Dune walk: Anthony Daniels struggled with limited mobility in the C-3PO costume over the sandy terrain, a fact easily visible in the film.

Wise men: During a certain scene 14 take, the remote-controlled R2-D2 unit malfunctioned, failed to stop after disappearing behind a dune, and reportedly wandered onto the set of Franco Zeffirelli’s Jesus of Nazareth (1977), coincidentally filming desert sequences of the biblical wise men caravanning toward Jerusalem on a neighboring dune.

Dune Sea pick-ups: R2-D2 unit experienced problems rolling on the sloping dunes, prompting the decision to finish scene 14 with pick-ups filmed during mid-January 1977 post-production shooting in Death Valley (Mojave Desert, California, USA) at the Mesquite Flat Sand Dunes with the Death Valley Buttes in the background.

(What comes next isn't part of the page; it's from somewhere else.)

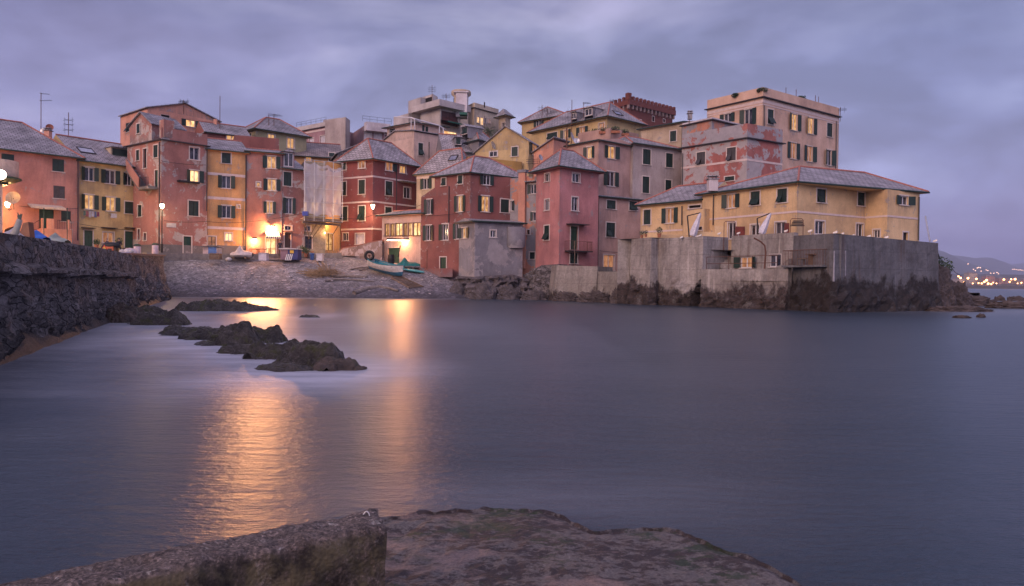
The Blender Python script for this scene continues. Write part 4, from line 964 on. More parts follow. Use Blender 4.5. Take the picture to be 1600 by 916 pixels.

Reshoot: Lucasfilm reworked/extended scene B32 for the Episode IV Special Edition (1997) with digitalized dewbacks and new content from a one-day live-action reshoot (11 August 1995) filmed with five stormtrooper extras (four U.S. Marines paired with Ted Gagliano, Post-Production Executive at 20th-Century Fox Studios) on the Imperial Sand Dunes (Buttercup Valley) in southeastern California (USA) near the Mexican border.